▶ **Source material**
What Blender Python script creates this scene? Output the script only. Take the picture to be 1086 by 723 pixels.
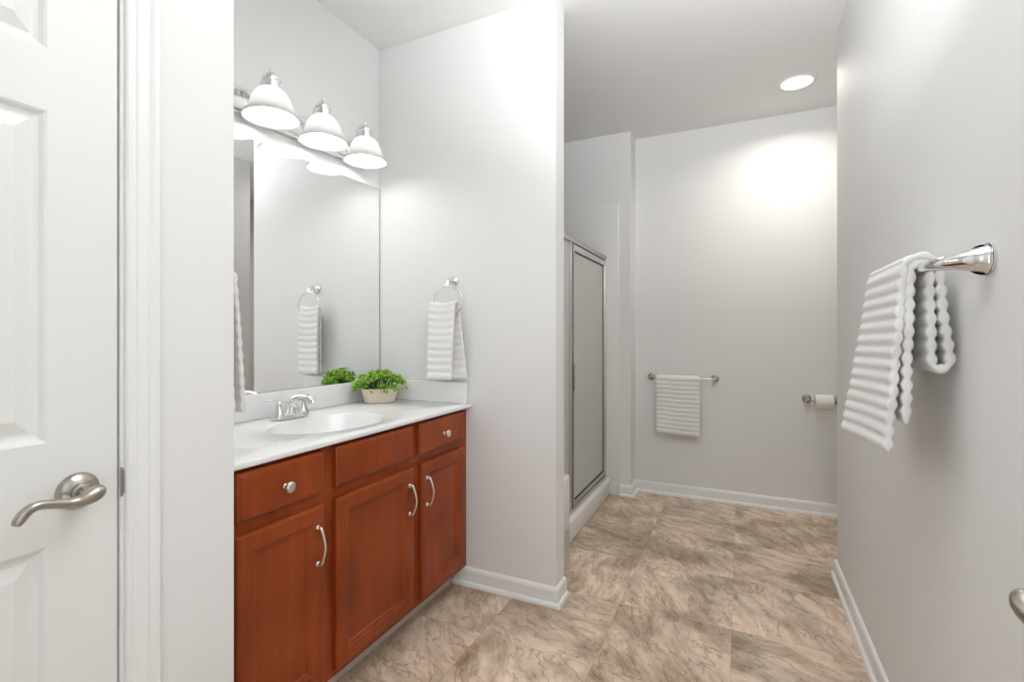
import bpy, bmesh, math, random
from mathutils import Vector, Matrix
C = bpy.context.scene.collection
S = bpy.context.scene
for o in list(bpy.data.objects): bpy.data.objects.remove(o)
PI = math.pi
# ------------------------------------------------------------------ camera
cd = bpy.data.cameras.new('camera'); cam = bpy.data.objects.new('camera', cd); C.objects.link(cam)
cd.sensor_fit = 'HORIZONTAL'; cd.sensor_width = 36; cd.lens = 516.25/1086*36
cd.shift_y = -7.26/1086; cd.clip_start = 0.02
cam.location = (0, 0, 1.2); cam.rotation_euler = (PI/2, 0, 0.4397)
S.camera = cam
# ------------------------------------------------------------------ world, exposure
W = bpy.data.worlds.new('world'); S.world = W; W.use_nodes = True
W.node_tree.nodes['Background'].inputs[0].default_value = (0.94, 0.97, 1.0, 1)
W.node_tree.nodes['Background'].inputs[1].default_value = 1.35       # daylit room behind the camera, through the open doorway
S.view_settings.view_transform = 'Standard'; S.view_settings.look = 'None'
S.view_settings.gamma = 1; S.view_settings.use_curve_mapping = False
S.view_settings.exposure = 0.27
BULB = 24.0      # emission of the vanity bulbs
CAN = 5.4       # emission of the recessed lights
def area(loc, aim, size, power, col=(1, 1, 1)):
    l = bpy.data.lights.new('added_fill_lamp', 'AREA'); l.shape = 'SQUARE'; l.size = size; l.energy = power; l.color = col; l.spread = math.radians(115)
    o = bpy.data.objects.new('added_fill_lamp', l); C.objects.link(o); o.location = loc
    o.rotation_euler = Vector(aim).to_track_quat('-Z', 'Y').to_euler()
area((-.05, .40, 2.0), (.08, .95, 1), .25, 22.5, (.96, .98, 1))                   # added fill lamp, aimed forward and up at the ceiling to brighten the room
# ------------------------------------------------------------------ materials
def mat(name, col, rough=.5, metal=0, **k):
    m = bpy.data.materials.new(name); m.use_nodes = True
    b = m.node_tree.nodes['Principled BSDF']
    b.inputs['Base Color'].default_value = (*col, 1); b.inputs['Roughness'].default_value = rough
    b.inputs['Metallic'].default_value = metal
    for a, v in k.items(): b.inputs[a.replace('_', ' ')].default_value = v
    return m
def nd(m, t, **k):
    n = m.node_tree.nodes.new(t)
    for a, v in k.items(): setattr(n, a, v)
    return n
def lk(m, a, b): m.node_tree.links.new(a, b)
def bump(m, scale, strength, dist=.002, detail=2):
    tc = nd(m, 'ShaderNodeTexCoord'); n = nd(m, 'ShaderNodeTexNoise'); b = nd(m, 'ShaderNodeBump')
    n.inputs['Scale'].default_value = scale; n.inputs['Detail'].default_value = detail
    b.inputs['Strength'].default_value = strength; b.inputs['Distance'].default_value = dist
    lk(m, tc.outputs['Object'], n.inputs['Vector']); lk(m, n.outputs['Fac'], b.inputs['Height'])
    lk(m, b.outputs['Normal'], m.node_tree.nodes['Principled BSDF'].inputs['Normal'])
M = {}
M['wall'] = mat('wall_paint', (.82, .818, .81), .65); bump(M['wall'], 220, .06)
M['ceil'] = mat('ceiling_paint', (.88, .875, .865), .8); bump(M['ceil'], 220, .05)
M['trim'] = mat('white_trim_paint', (.87, .87, .86), .35)
M['door'] = mat('white_door_paint', (.83, .83, .81), .4)
M['nickel'] = mat('satin_nickel', (.43, .40, .36), .3, 1)
M['brushed'] = mat('brushed_nickel', (.72, .69, .65), .28, 1)
M['chrome'] = mat('chrome', (.80, .80, .80), .06, 1)
M['mirror'] = mat('mirror_glass', (.93, .94, .935), .0, 1)
M['edge'] = mat('mirror_edge', (.30, .32, .31), .2)
M['dark'] = mat('painted_gap_shade', (.02, .018, .015), .7)  # near-black colour standing in for the shade inside the door slit
M['marble'] = mat('cultured_marble', (.86, .86, .85), .12)
M['toe'] = mat('toe_board', (.62, .56, .48), .5)
M['pot'] = mat('cream_ceramic', (.82, .68, .55), .45)
M['towel'] = mat('white_terry', (.86, .85, .83), .95); bump(M['towel'], 900, .5, .002)
M['towel'].node_tree.nodes['Principled BSDF'].inputs['Sheen Weight'].default_value = .3
M['paper'] = mat('tissue', (.86, .84, .80), .95)
M['card'] = mat('cardboard', (.45, .34, .24), .9)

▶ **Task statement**
Return the full material word for word. Do not include the pictures.

▶ **In response**
What Blender Python script creates this scene? Output the script only. Take the picture to be 1086 by 723 pixels.
import bpy, bmesh, math, random
from mathutils import Vector, Matrix
C = bpy.context.scene.collection
S = bpy.context.scene
for o in list(bpy.data.objects): bpy.data.objects.remove(o)
PI = math.pi
# ------------------------------------------------------------------ camera
cd = bpy.data.cameras.new('camera'); cam = bpy.data.objects.new('camera', cd); C.objects.link(cam)
cd.sensor_fit = 'HORIZONTAL'; cd.sensor_width = 36; cd.lens = 516.25/1086*36
cd.shift_y = -7.26/1086; cd.clip_start = 0.02
cam.location = (0, 0, 1.2); cam.rotation_euler = (PI/2, 0, 0.4397)
S.camera = cam
# ------------------------------------------------------------------ world, exposure
W = bpy.data.worlds.new('world'); S.world = W; W.use_nodes = True
W.node_tree.nodes['Background'].inputs[0].default_value = (0.94, 0.97, 1.0, 1)
W.node_tree.nodes['Background'].inputs[1].default_value = 1.35       # daylit room behind the camera, through the open doorway
S.view_settings.view_transform = 'Standard'; S.view_settings.look = 'None'
S.view_settings.gamma = 1; S.view_settings.use_curve_mapping = False
S.view_settings.exposure = 0.27
BULB = 24.0      # emission of the vanity bulbs
CAN = 5.4       # emission of the recessed lights
def area(loc, aim, size, power, col=(1, 1, 1)):
    l = bpy.data.lights.new('added_fill_lamp', 'AREA'); l.shape = 'SQUARE'; l.size = size; l.energy = power; l.color = col; l.spread = math.radians(115)
    o = bpy.data.objects.new('added_fill_lamp', l); C.objects.link(o); o.location = loc
    o.rotation_euler = Vector(aim).to_track_quat('-Z', 'Y').to_euler()
area((-.05, .40, 2.0), (.08, .95, 1), .25, 22.5, (.96, .98, 1))                   # added fill lamp, aimed forward and up at the ceiling to brighten the room
# ------------------------------------------------------------------ materials
def mat(name, col, rough=.5, metal=0, **k):
    m = bpy.data.materials.new(name); m.use_nodes = True
    b = m.node_tree.nodes['Principled BSDF']
    b.inputs['Base Color'].default_value = (*col, 1); b.inputs['Roughness'].default_value = rough
    b.inputs['Metallic'].default_value = metal
    for a, v in k.items(): b.inputs[a.replace('_', ' ')].default_value = v
    return m
def nd(m, t, **k):
    n = m.node_tree.nodes.new(t)
    for a, v in k.items(): setattr(n, a, v)
    return n
def lk(m, a, b): m.node_tree.links.new(a, b)
def bump(m, scale, strength, dist=.002, detail=2):
    tc = nd(m, 'ShaderNodeTexCoord'); n = nd(m, 'ShaderNodeTexNoise'); b = nd(m, 'ShaderNodeBump')
    n.inputs['Scale'].default_value = scale; n.inputs['Detail'].default_value = detail
    b.inputs['Strength'].default_value = strength; b.inputs['Distance'].default_value = dist
    lk(m, tc.outputs['Object'], n.inputs['Vector']); lk(m, n.outputs['Fac'], b.inputs['Height'])
    lk(m, b.outputs['Normal'], m.node_tree.nodes['Principled BSDF'].inputs['Normal'])
M = {}
M['wall'] = mat('wall_paint', (.82, .818, .81), .65); bump(M['wall'], 220, .06)
M['ceil'] = mat('ceiling_paint', (.88, .875, .865), .8); bump(M['ceil'], 220, .05)
M['trim'] = mat('white_trim_paint', (.87, .87, .86), .35)
M['door'] = mat('white_door_paint', (.83, .83, .81), .4)
M['nickel'] = mat('satin_nickel', (.43, .40, .36), .3, 1)
M['brushed'] = mat('brushed_nickel', (.72, .69, .65), .28, 1)
M['chrome'] = mat('chrome', (.80, .80, .80), .06, 1)
M['mirror'] = mat('mirror_glass', (.93, .94, .935), .0, 1)
M['edge'] = mat('mirror_edge', (.30, .32, .31), .2)
M['dark'] = mat('painted_gap_shade', (.02, .018, .015), .7)  # near-black colour standing in for the shade inside the door slit
M['marble'] = mat('cultured_marble', (.86, .86, .85), .12)
M['toe'] = mat('toe_board', (.62, .56, .48), .5)
M['pot'] = mat('cream_ceramic', (.82, .68, .55), .45)
M['towel'] = mat('white_terry', (.86, .85, .83), .95); bump(M['towel'], 900, .5, .002)
M['towel'].node_tree.nodes['Principled BSDF'].inputs['Sheen Weight'].default_value = .3
M['paper'] = mat('tissue', (.86, .84, .80), .95)
M['card'] = mat('cardboard', (.45, .34, .24), .9)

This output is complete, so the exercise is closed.